TASK DIRECTIONS>
Output the full listing below exactly as it reads, and skip anything that is a picture.

DATA EXCERPT>

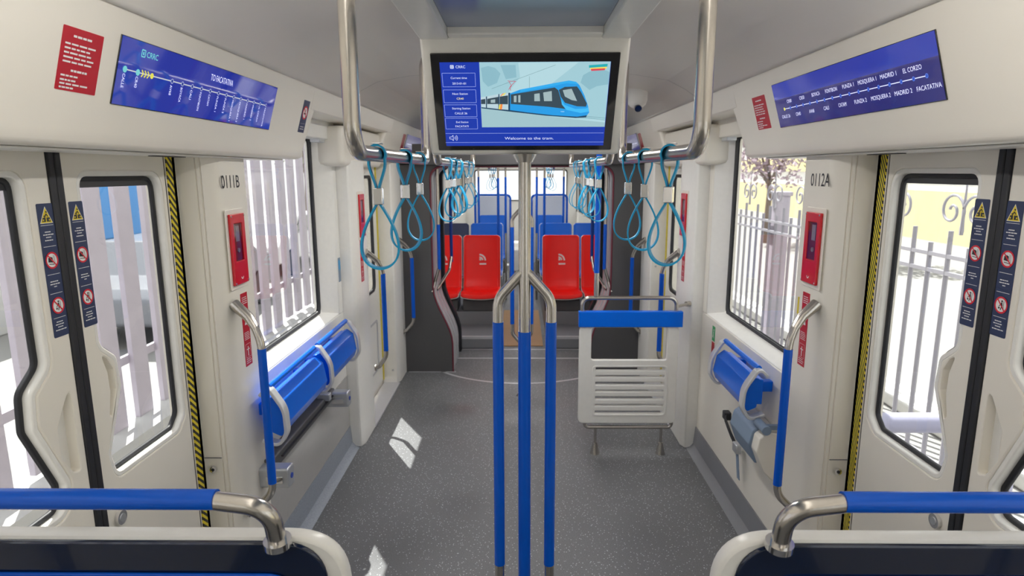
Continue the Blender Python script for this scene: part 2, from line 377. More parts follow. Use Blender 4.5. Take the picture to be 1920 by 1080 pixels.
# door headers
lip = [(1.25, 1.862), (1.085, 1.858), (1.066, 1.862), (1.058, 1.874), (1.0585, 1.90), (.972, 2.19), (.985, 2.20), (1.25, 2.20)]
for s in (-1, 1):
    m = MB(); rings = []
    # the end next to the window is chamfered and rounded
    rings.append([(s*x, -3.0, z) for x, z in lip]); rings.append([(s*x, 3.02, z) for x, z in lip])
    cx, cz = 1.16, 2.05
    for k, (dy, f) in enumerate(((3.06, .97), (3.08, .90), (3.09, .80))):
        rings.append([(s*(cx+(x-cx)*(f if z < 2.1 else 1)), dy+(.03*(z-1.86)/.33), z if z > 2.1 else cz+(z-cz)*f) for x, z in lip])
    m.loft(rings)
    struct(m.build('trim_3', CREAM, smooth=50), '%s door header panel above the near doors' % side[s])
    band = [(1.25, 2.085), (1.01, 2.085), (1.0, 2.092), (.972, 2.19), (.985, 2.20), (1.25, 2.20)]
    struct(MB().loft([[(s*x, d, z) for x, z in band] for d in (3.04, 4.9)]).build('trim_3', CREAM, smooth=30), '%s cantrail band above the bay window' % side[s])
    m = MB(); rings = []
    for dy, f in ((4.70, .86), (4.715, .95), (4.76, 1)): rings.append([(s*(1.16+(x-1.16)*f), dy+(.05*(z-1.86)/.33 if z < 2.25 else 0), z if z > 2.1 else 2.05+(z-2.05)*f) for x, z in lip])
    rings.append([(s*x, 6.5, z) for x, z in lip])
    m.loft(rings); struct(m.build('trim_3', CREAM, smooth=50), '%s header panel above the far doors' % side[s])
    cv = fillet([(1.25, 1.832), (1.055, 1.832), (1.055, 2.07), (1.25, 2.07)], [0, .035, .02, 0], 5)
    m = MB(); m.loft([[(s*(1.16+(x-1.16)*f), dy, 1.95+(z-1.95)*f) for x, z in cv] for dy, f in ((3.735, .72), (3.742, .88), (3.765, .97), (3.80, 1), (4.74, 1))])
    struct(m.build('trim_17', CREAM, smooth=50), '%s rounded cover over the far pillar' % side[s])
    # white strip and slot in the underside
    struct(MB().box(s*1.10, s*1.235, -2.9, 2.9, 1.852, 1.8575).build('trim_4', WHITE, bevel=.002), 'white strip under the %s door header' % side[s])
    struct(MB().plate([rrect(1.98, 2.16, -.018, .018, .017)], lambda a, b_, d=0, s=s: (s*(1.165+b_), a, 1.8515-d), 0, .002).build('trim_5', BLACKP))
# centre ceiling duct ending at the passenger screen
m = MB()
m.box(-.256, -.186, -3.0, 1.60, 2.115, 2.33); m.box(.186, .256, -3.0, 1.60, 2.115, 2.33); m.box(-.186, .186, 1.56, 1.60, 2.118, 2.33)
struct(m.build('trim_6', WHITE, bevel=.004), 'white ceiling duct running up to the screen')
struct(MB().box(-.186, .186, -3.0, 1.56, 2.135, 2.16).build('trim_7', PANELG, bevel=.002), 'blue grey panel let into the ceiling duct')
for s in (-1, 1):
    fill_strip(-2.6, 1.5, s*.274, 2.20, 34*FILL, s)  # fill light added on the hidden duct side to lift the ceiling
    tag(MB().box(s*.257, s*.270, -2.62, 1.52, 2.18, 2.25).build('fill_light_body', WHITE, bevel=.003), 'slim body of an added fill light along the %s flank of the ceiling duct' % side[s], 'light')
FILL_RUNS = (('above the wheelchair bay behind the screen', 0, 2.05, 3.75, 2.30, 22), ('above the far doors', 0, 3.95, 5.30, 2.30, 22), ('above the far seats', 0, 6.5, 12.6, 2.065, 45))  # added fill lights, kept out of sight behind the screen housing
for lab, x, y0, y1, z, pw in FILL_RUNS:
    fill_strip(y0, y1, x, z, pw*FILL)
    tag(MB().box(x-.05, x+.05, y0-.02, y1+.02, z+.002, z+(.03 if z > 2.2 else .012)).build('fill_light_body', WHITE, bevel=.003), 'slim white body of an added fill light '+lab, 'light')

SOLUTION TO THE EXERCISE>
Continue the Blender Python script for this scene: part 2, from line 377. More parts follow. Use Blender 4.5. Take the picture to be 1920 by 1080 pixels.
# door headers
lip = [(1.25, 1.862), (1.085, 1.858), (1.066, 1.862), (1.058, 1.874), (1.0585, 1.90), (.972, 2.19), (.985, 2.20), (1.25, 2.20)]
for s in (-1, 1):
    m = MB(); rings = []
    # the end next to the window is chamfered and rounded
    rings.append([(s*x, -3.0, z) for x, z in lip]); rings.append([(s*x, 3.02, z) for x, z in lip])
    cx, cz = 1.16, 2.05
    for k, (dy, f) in enumerate(((3.06, .97), (3.08, .90), (3.09, .80))):
        rings.append([(s*(cx+(x-cx)*(f if z < 2.1 else 1)), dy+(.03*(z-1.86)/.33), z if z > 2.1 else cz+(z-cz)*f) for x, z in lip])
    m.loft(rings)
    struct(m.build('trim_3', CREAM, smooth=50), '%s door header panel above the near doors' % side[s])
    band = [(1.25, 2.085), (1.01, 2.085), (1.0, 2.092), (.972, 2.19), (.985, 2.20), (1.25, 2.20)]
    struct(MB().loft([[(s*x, d, z) for x, z in band] for d in (3.04, 4.9)]).build('trim_3', CREAM, smooth=30), '%s cantrail band above the bay window' % side[s])
    m = MB(); rings = []
    for dy, f in ((4.70, .86), (4.715, .95), (4.76, 1)): rings.append([(s*(1.16+(x-1.16)*f), dy+(.05*(z-1.86)/.33 if z < 2.25 else 0), z if z > 2.1 else 2.05+(z-2.05)*f) for x, z in lip])
    rings.append([(s*x, 6.5, z) for x, z in lip])
    m.loft(rings); struct(m.build('trim_3', CREAM, smooth=50), '%s header panel above the far doors' % side[s])
    cv = fillet([(1.25, 1.832), (1.055, 1.832), (1.055, 2.07), (1.25, 2.07)], [0, .035, .02, 0], 5)
    m = MB(); m.loft([[(s*(1.16+(x-1.16)*f), dy, 1.95+(z-1.95)*f) for x, z in cv] for dy, f in ((3.735, .72), (3.742, .88), (3.765, .97), (3.80, 1), (4.74, 1))])
    struct(m.build('trim_17', CREAM, smooth=50), '%s rounded cover over the far pillar' % side[s])
    # white strip and slot in the underside
    struct(MB().box(s*1.10, s*1.235, -2.9, 2.9, 1.852, 1.8575).build('trim_4', WHITE, bevel=.002), 'white strip under the %s door header' % side[s])
    struct(MB().plate([rrect(1.98, 2.16, -.018, .018, .017)], lambda a, b_, d=0, s=s: (s*(1.165+b_), a, 1.8515-d), 0, .002).build('trim_5', BLACKP))
# centre ceiling duct ending at the passenger screen
m = MB()
m.box(-.256, -.186, -3.0, 1.60, 2.115, 2.33); m.box(.186, .256, -3.0, 1.60, 2.115, 2.33); m.box(-.186, .186, 1.56, 1.60, 2.118, 2.33)
struct(m.build('trim_6', WHITE, bevel=.004), 'white ceiling duct running up to the screen')
struct(MB().box(-.186, .186, -3.0, 1.56, 2.135, 2.16).build('trim_7', PANELG, bevel=.002), 'blue grey panel let into the ceiling duct')
for s in (-1, 1):
    fill_strip(-2.6, 1.5, s*.274, 2.20, 34*FILL, s)  # fill light added on the hidden duct side to lift the ceiling
    tag(MB().box(s*.257, s*.270, -2.62, 1.52, 2.18, 2.25).build('fill_light_body', WHITE, bevel=.003), 'slim body of an added fill light along the %s flank of the ceiling duct' % side[s], 'light')
FILL_RUNS = (('above the wheelchair bay behind the screen', 0, 2.05, 3.75, 2.30, 22), ('above the far doors', 0, 3.95, 5.30, 2.30, 22), ('above the far seats', 0, 6.5, 12.6, 2.065, 45))  # added fill lights, kept out of sight behind the screen housing
for lab, x, y0, y1, z, pw in FILL_RUNS:
    fill_strip(y0, y1, x, z, pw*FILL)
    tag(MB().box(x-.05, x+.05, y0-.02, y1+.02, z+.002, z+(.03 if z > 2.2 else .012)).build('fill_light_body', WHITE, bevel=.003), 'slim white body of an added fill light '+lab, 'light')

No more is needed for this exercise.